### Request
All of the material below is to be retyped exactly.

▼▼▼

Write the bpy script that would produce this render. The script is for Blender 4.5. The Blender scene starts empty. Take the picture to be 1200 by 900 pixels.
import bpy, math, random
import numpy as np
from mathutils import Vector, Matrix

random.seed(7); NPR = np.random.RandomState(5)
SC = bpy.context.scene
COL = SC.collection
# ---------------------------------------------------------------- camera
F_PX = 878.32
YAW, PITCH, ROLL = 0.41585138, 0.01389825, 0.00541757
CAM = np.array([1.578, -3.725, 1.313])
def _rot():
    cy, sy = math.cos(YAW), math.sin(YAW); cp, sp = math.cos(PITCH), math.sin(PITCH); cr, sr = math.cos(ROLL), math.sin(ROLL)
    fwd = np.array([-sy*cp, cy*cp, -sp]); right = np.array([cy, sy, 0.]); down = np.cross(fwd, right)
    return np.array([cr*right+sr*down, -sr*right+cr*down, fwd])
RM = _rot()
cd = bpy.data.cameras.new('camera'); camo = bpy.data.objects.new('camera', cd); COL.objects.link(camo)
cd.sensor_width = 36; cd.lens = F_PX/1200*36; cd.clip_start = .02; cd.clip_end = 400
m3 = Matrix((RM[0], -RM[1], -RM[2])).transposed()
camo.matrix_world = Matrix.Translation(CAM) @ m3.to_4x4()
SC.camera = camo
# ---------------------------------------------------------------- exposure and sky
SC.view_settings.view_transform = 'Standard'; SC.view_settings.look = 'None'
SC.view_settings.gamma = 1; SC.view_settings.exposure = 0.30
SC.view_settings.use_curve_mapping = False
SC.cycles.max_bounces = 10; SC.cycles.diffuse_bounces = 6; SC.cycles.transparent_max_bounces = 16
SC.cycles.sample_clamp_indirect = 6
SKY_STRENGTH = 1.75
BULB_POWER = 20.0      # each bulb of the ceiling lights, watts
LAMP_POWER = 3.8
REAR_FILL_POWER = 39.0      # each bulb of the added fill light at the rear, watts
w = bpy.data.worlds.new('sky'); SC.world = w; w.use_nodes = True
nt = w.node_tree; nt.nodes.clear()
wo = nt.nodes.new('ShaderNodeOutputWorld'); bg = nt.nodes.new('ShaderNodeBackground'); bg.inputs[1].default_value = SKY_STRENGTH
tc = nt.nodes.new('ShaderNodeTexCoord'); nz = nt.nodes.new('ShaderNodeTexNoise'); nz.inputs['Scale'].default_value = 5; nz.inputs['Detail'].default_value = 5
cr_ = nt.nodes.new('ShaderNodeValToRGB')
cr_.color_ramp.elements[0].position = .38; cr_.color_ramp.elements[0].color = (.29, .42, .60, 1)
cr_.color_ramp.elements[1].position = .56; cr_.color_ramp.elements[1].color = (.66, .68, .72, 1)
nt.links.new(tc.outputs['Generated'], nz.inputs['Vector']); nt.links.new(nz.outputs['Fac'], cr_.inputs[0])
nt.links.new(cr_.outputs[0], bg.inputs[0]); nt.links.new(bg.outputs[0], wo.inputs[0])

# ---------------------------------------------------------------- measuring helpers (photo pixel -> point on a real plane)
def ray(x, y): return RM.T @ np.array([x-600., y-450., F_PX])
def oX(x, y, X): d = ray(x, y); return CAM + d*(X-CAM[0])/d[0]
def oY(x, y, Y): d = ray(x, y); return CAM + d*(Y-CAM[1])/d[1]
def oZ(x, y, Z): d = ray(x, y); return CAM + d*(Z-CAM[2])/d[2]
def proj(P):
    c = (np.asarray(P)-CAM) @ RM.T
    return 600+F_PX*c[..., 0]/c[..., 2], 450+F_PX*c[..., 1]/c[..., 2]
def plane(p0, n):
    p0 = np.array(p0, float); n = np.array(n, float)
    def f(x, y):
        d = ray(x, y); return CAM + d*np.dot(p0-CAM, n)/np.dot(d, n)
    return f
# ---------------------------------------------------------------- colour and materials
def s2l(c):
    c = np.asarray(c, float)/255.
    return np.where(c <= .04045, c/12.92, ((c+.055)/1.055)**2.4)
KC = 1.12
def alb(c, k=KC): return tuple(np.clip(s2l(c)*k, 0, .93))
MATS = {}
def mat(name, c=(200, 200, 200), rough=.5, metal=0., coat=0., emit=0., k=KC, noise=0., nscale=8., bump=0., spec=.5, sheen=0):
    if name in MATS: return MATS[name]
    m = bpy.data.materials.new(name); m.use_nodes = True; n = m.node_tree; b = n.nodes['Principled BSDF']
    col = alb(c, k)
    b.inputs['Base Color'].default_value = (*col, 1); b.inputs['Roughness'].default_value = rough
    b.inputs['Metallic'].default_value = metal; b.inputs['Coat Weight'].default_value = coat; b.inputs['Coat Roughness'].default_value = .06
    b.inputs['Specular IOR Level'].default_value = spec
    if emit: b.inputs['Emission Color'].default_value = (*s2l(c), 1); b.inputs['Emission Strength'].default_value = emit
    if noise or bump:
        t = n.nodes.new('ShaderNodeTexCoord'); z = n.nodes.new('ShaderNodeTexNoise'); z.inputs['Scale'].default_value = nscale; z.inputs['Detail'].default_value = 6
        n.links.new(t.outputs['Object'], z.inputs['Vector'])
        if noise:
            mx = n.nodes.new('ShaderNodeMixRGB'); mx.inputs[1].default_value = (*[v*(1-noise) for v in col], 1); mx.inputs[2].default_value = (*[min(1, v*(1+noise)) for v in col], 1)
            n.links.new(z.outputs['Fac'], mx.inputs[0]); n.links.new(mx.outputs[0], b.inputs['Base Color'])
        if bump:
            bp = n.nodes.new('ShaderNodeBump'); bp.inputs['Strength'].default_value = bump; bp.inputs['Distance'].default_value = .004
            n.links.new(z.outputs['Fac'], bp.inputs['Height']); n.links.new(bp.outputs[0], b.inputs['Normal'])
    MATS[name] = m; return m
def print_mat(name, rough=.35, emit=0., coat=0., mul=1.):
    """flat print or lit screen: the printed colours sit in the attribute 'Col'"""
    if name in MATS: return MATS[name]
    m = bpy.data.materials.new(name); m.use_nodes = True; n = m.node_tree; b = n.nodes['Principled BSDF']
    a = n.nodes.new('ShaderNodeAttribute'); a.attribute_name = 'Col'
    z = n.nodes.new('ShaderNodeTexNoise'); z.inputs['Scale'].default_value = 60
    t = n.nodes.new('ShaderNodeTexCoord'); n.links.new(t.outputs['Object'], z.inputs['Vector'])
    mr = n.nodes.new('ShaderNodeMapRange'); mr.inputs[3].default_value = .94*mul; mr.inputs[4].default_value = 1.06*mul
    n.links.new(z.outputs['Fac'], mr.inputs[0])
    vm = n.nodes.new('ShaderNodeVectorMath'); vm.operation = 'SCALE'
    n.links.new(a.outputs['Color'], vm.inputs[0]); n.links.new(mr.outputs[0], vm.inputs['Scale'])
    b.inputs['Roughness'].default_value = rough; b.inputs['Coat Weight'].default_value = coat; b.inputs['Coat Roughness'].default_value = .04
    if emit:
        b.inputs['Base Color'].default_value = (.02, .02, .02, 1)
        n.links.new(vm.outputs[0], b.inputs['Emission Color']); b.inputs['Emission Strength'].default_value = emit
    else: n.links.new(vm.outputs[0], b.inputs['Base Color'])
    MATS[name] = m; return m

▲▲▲

### Exercise result
Write the bpy script that would produce this render. The script is for Blender 4.5. The Blender scene starts empty. Take the picture to be 1200 by 900 pixels.
import bpy, math, random
import numpy as np
from mathutils import Vector, Matrix

random.seed(7); NPR = np.random.RandomState(5)
SC = bpy.context.scene
COL = SC.collection
# ---------------------------------------------------------------- camera
F_PX = 878.32
YAW, PITCH, ROLL = 0.41585138, 0.01389825, 0.00541757
CAM = np.array([1.578, -3.725, 1.313])
def _rot():
    cy, sy = math.cos(YAW), math.sin(YAW); cp, sp = math.cos(PITCH), math.sin(PITCH); cr, sr = math.cos(ROLL), math.sin(ROLL)
    fwd = np.array([-sy*cp, cy*cp, -sp]); right = np.array([cy, sy, 0.]); down = np.cross(fwd, right)
    return np.array([cr*right+sr*down, -sr*right+cr*down, fwd])
RM = _rot()
cd = bpy.data.cameras.new('camera'); camo = bpy.data.objects.new('camera', cd); COL.objects.link(camo)
cd.sensor_width = 36; cd.lens = F_PX/1200*36; cd.clip_start = .02; cd.clip_end = 400
m3 = Matrix((RM[0], -RM[1], -RM[2])).transposed()
camo.matrix_world = Matrix.Translation(CAM) @ m3.to_4x4()
SC.camera = camo
# ---------------------------------------------------------------- exposure and sky
SC.view_settings.view_transform = 'Standard'; SC.view_settings.look = 'None'
SC.view_settings.gamma = 1; SC.view_settings.exposure = 0.30
SC.view_settings.use_curve_mapping = False
SC.cycles.max_bounces = 10; SC.cycles.diffuse_bounces = 6; SC.cycles.transparent_max_bounces = 16
SC.cycles.sample_clamp_indirect = 6
SKY_STRENGTH = 1.75
BULB_POWER = 20.0      # each bulb of the ceiling lights, watts
LAMP_POWER = 3.8
REAR_FILL_POWER = 39.0      # each bulb of the added fill light at the rear, watts
w = bpy.data.worlds.new('sky'); SC.world = w; w.use_nodes = True
nt = w.node_tree; nt.nodes.clear()
wo = nt.nodes.new('ShaderNodeOutputWorld'); bg = nt.nodes.new('ShaderNodeBackground'); bg.inputs[1].default_value = SKY_STRENGTH
tc = nt.nodes.new('ShaderNodeTexCoord'); nz = nt.nodes.new('ShaderNodeTexNoise'); nz.inputs['Scale'].default_value = 5; nz.inputs['Detail'].default_value = 5
cr_ = nt.nodes.new('ShaderNodeValToRGB')
cr_.color_ramp.elements[0].position = .38; cr_.color_ramp.elements[0].color = (.29, .42, .60, 1)
cr_.color_ramp.elements[1].position = .56; cr_.color_ramp.elements[1].color = (.66, .68, .72, 1)
nt.links.new(tc.outputs['Generated'], nz.inputs['Vector']); nt.links.new(nz.outputs['Fac'], cr_.inputs[0])
nt.links.new(cr_.outputs[0], bg.inputs[0]); nt.links.new(bg.outputs[0], wo.inputs[0])

# ---------------------------------------------------------------- measuring helpers (photo pixel -> point on a real plane)
def ray(x, y): return RM.T @ np.array([x-600., y-450., F_PX])
def oX(x, y, X): d = ray(x, y); return CAM + d*(X-CAM[0])/d[0]
def oY(x, y, Y): d = ray(x, y); return CAM + d*(Y-CAM[1])/d[1]
def oZ(x, y, Z): d = ray(x, y); return CAM + d*(Z-CAM[2])/d[2]
def proj(P):
    c = (np.asarray(P)-CAM) @ RM.T
    return 600+F_PX*c[..., 0]/c[..., 2], 450+F_PX*c[..., 1]/c[..., 2]
def plane(p0, n):
    p0 = np.array(p0, float); n = np.array(n, float)
    def f(x, y):
        d = ray(x, y); return CAM + d*np.dot(p0-CAM, n)/np.dot(d, n)
    return f
# ---------------------------------------------------------------- colour and materials
def s2l(c):
    c = np.asarray(c, float)/255.
    return np.where(c <= .04045, c/12.92, ((c+.055)/1.055)**2.4)
KC = 1.12
def alb(c, k=KC): return tuple(np.clip(s2l(c)*k, 0, .93))
MATS = {}
def mat(name, c=(200, 200, 200), rough=.5, metal=0., coat=0., emit=0., k=KC, noise=0., nscale=8., bump=0., spec=.5, sheen=0):
    if name in MATS: return MATS[name]
    m = bpy.data.materials.new(name); m.use_nodes = True; n = m.node_tree; b = n.nodes['Principled BSDF']
    col = alb(c, k)
    b.inputs['Base Color'].default_value = (*col, 1); b.inputs['Roughness'].default_value = rough
    b.inputs['Metallic'].default_value = metal; b.inputs['Coat Weight'].default_value = coat; b.inputs['Coat Roughness'].default_value = .06
    b.inputs['Specular IOR Level'].default_value = spec
    if emit: b.inputs['Emission Color'].default_value = (*s2l(c), 1); b.inputs['Emission Strength'].default_value = emit
    if noise or bump:
        t = n.nodes.new('ShaderNodeTexCoord'); z = n.nodes.new('ShaderNodeTexNoise'); z.inputs['Scale'].default_value = nscale; z.inputs['Detail'].default_value = 6
        n.links.new(t.outputs['Object'], z.inputs['Vector'])
        if noise:
            mx = n.nodes.new('ShaderNodeMixRGB'); mx.inputs[1].default_value = (*[v*(1-noise) for v in col], 1); mx.inputs[2].default_value = (*[min(1, v*(1+noise)) for v in col], 1)
            n.links.new(z.outputs['Fac'], mx.inputs[0]); n.links.new(mx.outputs[0], b.inputs['Base Color'])
        if bump:
            bp = n.nodes.new('ShaderNodeBump'); bp.inputs['Strength'].default_value = bump; bp.inputs['Distance'].default_value = .004
            n.links.new(z.outputs['Fac'], bp.inputs['Height']); n.links.new(bp.outputs[0], b.inputs['Normal'])
    MATS[name] = m; return m
def print_mat(name, rough=.35, emit=0., coat=0., mul=1.):
    """flat print or lit screen: the printed colours sit in the attribute 'Col'"""
    if name in MATS: return MATS[name]
    m = bpy.data.materials.new(name); m.use_nodes = True; n = m.node_tree; b = n.nodes['Principled BSDF']
    a = n.nodes.new('ShaderNodeAttribute'); a.attribute_name = 'Col'
    z = n.nodes.new('ShaderNodeTexNoise'); z.inputs['Scale'].default_value = 60
    t = n.nodes.new('ShaderNodeTexCoord'); n.links.new(t.outputs['Object'], z.inputs['Vector'])
    mr = n.nodes.new('ShaderNodeMapRange'); mr.inputs[3].default_value = .94*mul; mr.inputs[4].default_value = 1.06*mul
    n.links.new(z.outputs['Fac'], mr.inputs[0])
    vm = n.nodes.new('ShaderNodeVectorMath'); vm.operation = 'SCALE'
    n.links.new(a.outputs['Color'], vm.inputs[0]); n.links.new(mr.outputs[0], vm.inputs['Scale'])
    b.inputs['Roughness'].default_value = rough; b.inputs['Coat Weight'].default_value = coat; b.inputs['Coat Roughness'].default_value = .04
    if emit:
        b.inputs['Base Color'].default_value = (.02, .02, .02, 1)
        n.links.new(vm.outputs[0], b.inputs['Emission Color']); b.inputs['Emission Strength'].default_value = emit
    else: n.links.new(vm.outputs[0], b.inputs['Base Color'])
    MATS[name] = m; return m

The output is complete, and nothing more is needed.